More Test-score Optional Progress

University Testing

Statistics from the most recent application cycle at Muhlenberg College demonstrate the success that this selective, liberal arts college in Pennsylvania has experienced since going SAT-optional (See Examiner, Summer 1996).


A record applicant pool in 2001 of 3,892 students marked a growth of 31% since 1996, the last year the SAT was required. Even with an increase in the size of the coming year’s freshman class, the larger number of applications resulted in a more selective admissions process: in 2001 the acceptance rate reached an all-time low of 35%, down from 67% in 1996. Coupled with these figures were steady increases in the numbers of applicants of color, a trend which Dean of Admission & Financial Aid Christopher Hooker-Haring says could be explained by the SAT-optional policy inviting members of underrepresented groups to apply to Muhlenberg.


Muhlenberg’s experiences provide further evidence that schools adopting test-score optional policies can maintain, and even improve, academic quality. Each year since 1998 the average freshman GPA for SAT “non-submitters” has closely paralleled that of “sub-mitters”, with a difference between the two groups in favor of “submitters” ranging from .19 to .33 points. Yet SAT “non-submitters” received combined SAT scores of 200-210 points lower than their peers who included test scores with their applications. In other words, substantially lower SAT scores did not translate into significantly lower freshman grades. In fact, the school’s overall combined SAT score profile – which includes the scores of both “submitters” and “non-submitters” – has actually gone up 35 points since 1996. Students who choose not to submit SAT scores must present a graded writing sample and participate in an interview.

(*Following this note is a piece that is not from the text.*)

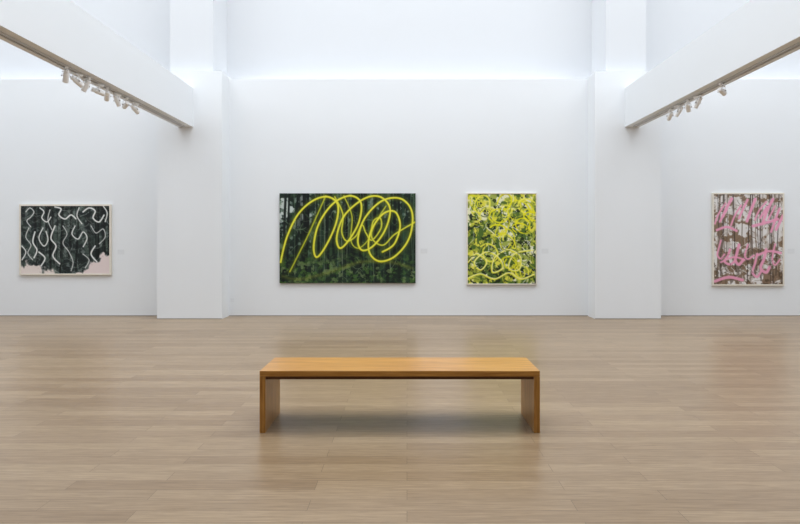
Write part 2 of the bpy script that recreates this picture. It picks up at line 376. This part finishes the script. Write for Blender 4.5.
def canvas_mat(name):
    m,nt,b=newmat(name); N=nt.nodes; L=nt.links
    a=N.new('ShaderNodeAttribute'); a.attribute_name='pigment'; L.new(a.outputs['Color'],b.inputs['Base Color'])
    b.inputs['Roughness'].default_value=.6; b.inputs['Specular IOR Level'].default_value=.25
    return m
M_canvas=canvas_mat('painted_canvas')
def painting(px0,py0,px1,py1,fw,art,label,fm):
    """outer size in photo pixels at the back wall; fw frame width in metres (0 = unframed)"""
    x0,x1=X(px0,DW),X(px1,DW); z1,z0=Z(py0,DW),Z(py1,DW); W=x1-x0; Hh=z1-z0
    t=thing('painting',label,'painting',((x0+x1)/2,DW,z0))
    ppm=F/DW; ins=fw*ppm
    dep=.04
    img=np.clip(art(px0+ins,py0+ins,px1-ins,py1-ins),0,255)
    h,w,_=img.shape
    cw,ch=W/2-fw,Hh-2*fw
    xs=np.linspace(-cw,cw,w); zs=np.linspace(fw+ch,fw,h)
    yf=-dep+(.008 if fw else 0)
    co=np.zeros((h,w,3)); co[...,0]=xs[None,:]; co[...,1]=yf; co[...,2]=zs[:,None]
    idx=np.arange(h*w).reshape(h,w)
    q=np.stack([idx[:-1,:-1],idx[1:,:-1],idx[1:,1:],idx[:-1,1:]],-1).reshape(-1,4)
    me=bpy.data.meshes.new('canvas'); nf=len(q)
    me.vertices.add(h*w); me.vertices.foreach_set('co',co.ravel())
    me.loops.add(nf*4); me.loops.foreach_set('vertex_index',q.ravel())
    me.polygons.add(nf); me.polygons.foreach_set('loop_start',np.arange(nf)*4); me.polygons.foreach_set('loop_total',np.full(nf,4))
    me.update(calc_edges=True)
    ca=me.color_attributes.new('pigment','FLOAT_COLOR','POINT')
    rgba=np.ones((h*w,4)); rgba[:,:3]=lin(img.reshape(-1,3)); ca.data.foreach_set('color',rgba.ravel())
    me.materials.append(M_canvas); c=bpy.data.objects.new('canvas',me); C.objects.link(c); c.parent=t
    box('stretcher',-cw+.0,cw,yf+.002,-.001,fw,fw+ch,M_edge if not fw else M_framew,t)
    if fw:
        bm=bmesh.new(); o0=[(-W/2,0),(W/2,0),(W/2,Hh),(-W/2,Hh)]; i0=[(-cw,fw),(cw,fw),(cw,fw+ch),(-cw,fw+ch)]
        def ring(pts,y): return [bm.verts.new((a,y,b)) for a,b in pts]
        of=ring(o0,-dep); iff=ring(i0,-dep); ob=ring(o0,-.001); ib=ring(i0,-.001)
        for k in range(4):
            j=(k+1)%4
            bm.faces.new((of[k],of[j],iff[j],iff[k])); bm.faces.new((of[k],ob[k],ob[j],of[j]))
            bm.faces.new((iff[k],iff[j],ib[j],ib[k])); bm.faces.new((ob[k],ib[k],ib[j],ob[j]))
        obj('frame',bm,fm,t)
    return t
painting(20.5,204.5,112,275,.03,art_white_squiggle,'dark grey woodland painting with thin white squiggles, pale frame',M_frame)
painting(280,193.5,415.5,283,0,art_forest_yellow,'widest painting, dark green forest crossed by bright yellow looping lines',M_frame)
painting(466.5,193,536.5,284.5,.02,art_yellow_green,'upright painting covered in yellow and green loops and foliage marks',M_frame)
painting(711.5,193,783,285.5,.026,art_pink,'upright painting with pink brush strokes over brown trees, beside the right pier',M_frame)

def card(px,py,label):
    t=thing('caption_card',label,'caption card',(X(px,DW),DW,Z(py,DW)),'caption cards beside the paintings')
    box('card',-.065,.065,-.003,-.0005,-.045,.045,M_card,t,.001)
card(121,252,'small white caption card right of the white squiggle painting')
card(424,251,'small white caption card right of the yellow loop forest painting')
card(545,251,'small white caption card right of the yellow and green painting')
card(791,251,'small white caption card right of the pink painting')
def socket(px,py,d,label):
    t=thing('wall_socket',label,'socket',(X(px,d),d,Z(py,d)))
    bm=bmesh.new(); add_box(bm,-.035,.035,-.006,-.0005,-.035,.035,.002); obj('cover_plate',bm,M_sock,t)
    bm=bmesh.new(); lathe(bm,[(0,0),(.018,0),(.018,.002),(.015,.002),(.015,.0008),(0,.0008)],Matrix.Translation((0,-.006,0))@Matrix.Rotation(math.pi/2,4,'X'),24); obj('outlet',bm,M_sock,t)
socket(232.5,300,DW,'small white wall socket near the floor beside the left pier')

# ---------------------------------------------------------------- lights
def area(name,loc,sx,sy,power,col,rot=(0,0,0)):
    l=bpy.data.lights.new(name,'AREA'); l.shape='RECTANGLE'; l.size=sx; l.size_y=sy; l.energy=power; l.color=col
    o=bpy.data.objects.new(name,l); C.objects.link(o); o.location=loc; o.rotation_euler=rot; return o
cool=(.915,.96,1.0)
area('skylight_panel',(0,5.2,ZC-.1),23,6.4,1950,cool)
area('lower_wall_fill',(0,2.5,4.9),20,.4,170,(.96,.98,1.0),(math.radians(78),0,0))  # added fill without a fixture, lifts the dim lower wall
for a,b in ((XL+.1,X(170,DC)-.05),(X(213,DC)+.05,X(606,DC)-.05),(X(646,DC)+.05,XR-.1)):
    area('cove_strip',((a+b)/2,DU-.07,4.5),b-a,.06,(b-a)*1.3,(.97,.99,1.0),(math.pi,0,0))
w=bpy.data.worlds.new('World'); S.world=w; w.use_nodes=True
w.node_tree.nodes['Background'].inputs[0].default_value=(.8,.85,.9,1); w.node_tree.nodes['Background'].inputs[1].default_value=.3

cam=bpy.data.cameras.new('Camera'); co=bpy.data.objects.new('Camera',cam); C.objects.link(co)
co.location=(0,0,H); co.rotation_euler=(math.pi/2,0,0)
cam.sensor_width=36; cam.sensor_fit='HORIZONTAL'; cam.lens=F/800*36
cam.shift_x=-(VX-400)/800; cam.shift_y=-(262-VY)/800
S.camera=co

Hooker-Haring praises the effect the SAT-optional policy has had on Muhlenberg’s admissions process: “I can’t attribute all of those increases in application numbers to the SAT-optional policy, but I can say that clearly this hasn’t hurt us one iota in making the case with students and parents. It’s been a very popular policy, whether applicants ultimately choose to submit or not. It gives some of the power back to students – it’s a very student-friendly policy.” This fall, Muhlenberg’s faculty and Board of Trustees will review research data from the past five years and make a final decision on the role of test scores at the school.


A broad applicant pool with strong academic credentials marks the first year of Mount Holyoke College’s SAT-optional policy. In the spring of 2000, the institution decided to give applicants the choice of whether or not to submit test scores, voicing concerns about the test’s limitations: “Because the SAT does not measure the range of intellectual and motivational qualities that our educational environment requires, we wish to de-emphasize its role in our admission decisions” (See Examiner, Spring 2000).


Data compiled by the college’s admissions office show a 10% rise in total applications for the class of 2005, with applications from students of color jumping 37.5%. Eighteen percent of applicants chose to withhold test scores; students of color took advantage of this option at slightly higher rates. At a recent New England Association of College Admission Counseling conference, Holyoke Dean of Admission Diane Anci credited the school’s decision to make test scores optional as a central reason for the rising interest in the college. Mount Holyoke’s large increase in applicants stands in contrast to Wellesley College, which reported slight growth, and Smith College, where applications declined.


The academic credentials of this year’s incoming class have remained strong, with an average high school GPA of 3.62. Around half of all enrollees ranked in the top 10% of their high school class. These figures roughly mirror last year’s incoming class, when SAT’s were still required.


In an effort to broaden its admissions requirements, Hamilton College in Clinton, NY, recently made the SAT I optional for applicants. “We are taking this step to encourage a wider and more diverse range of applicants,” stated Dean of Admission and Financial Aid Richard Fuller.


In lieu of requiring SAT I scores, the college will give individuals the option to submit one of the following: ACT scores, three SAT II exams, three Advanced Placement (AP) exams, or three International (IB) Standard or Higher level tests. Designed to make “the process fair and less anxiety-producing for prospective students,” the new policy comes on the heels of Hamilton’s most successful admissions year in more than two decades. With a record applicant pool and a selectivity rate of 35%, Hamilton faculty and the Board of Trustees voted to go “SAT optional” at a time when the college is enjoying high levels of interest among prospective students.


Fuller voiced concern over the SAT: “We are aware of biases leveled against the SAT and other testing instruments and we will continue taking this criticism into account in our admission decisions.” Hamilton will join the ranks of very selective colleges such as Mount Holyoke, Muhlenberg, Bates, and Bowdoin, which have also moved away from test score requirements in an effort to bolster campus diversity and reduce applicants’ anxiety.


The new policy will go into effect for the coming year’s application cycle. Its effects on applications and enrollments will be studied for five years, at which time the Faculty Committee on Admission and Financial Aid will vote on a permanent policy.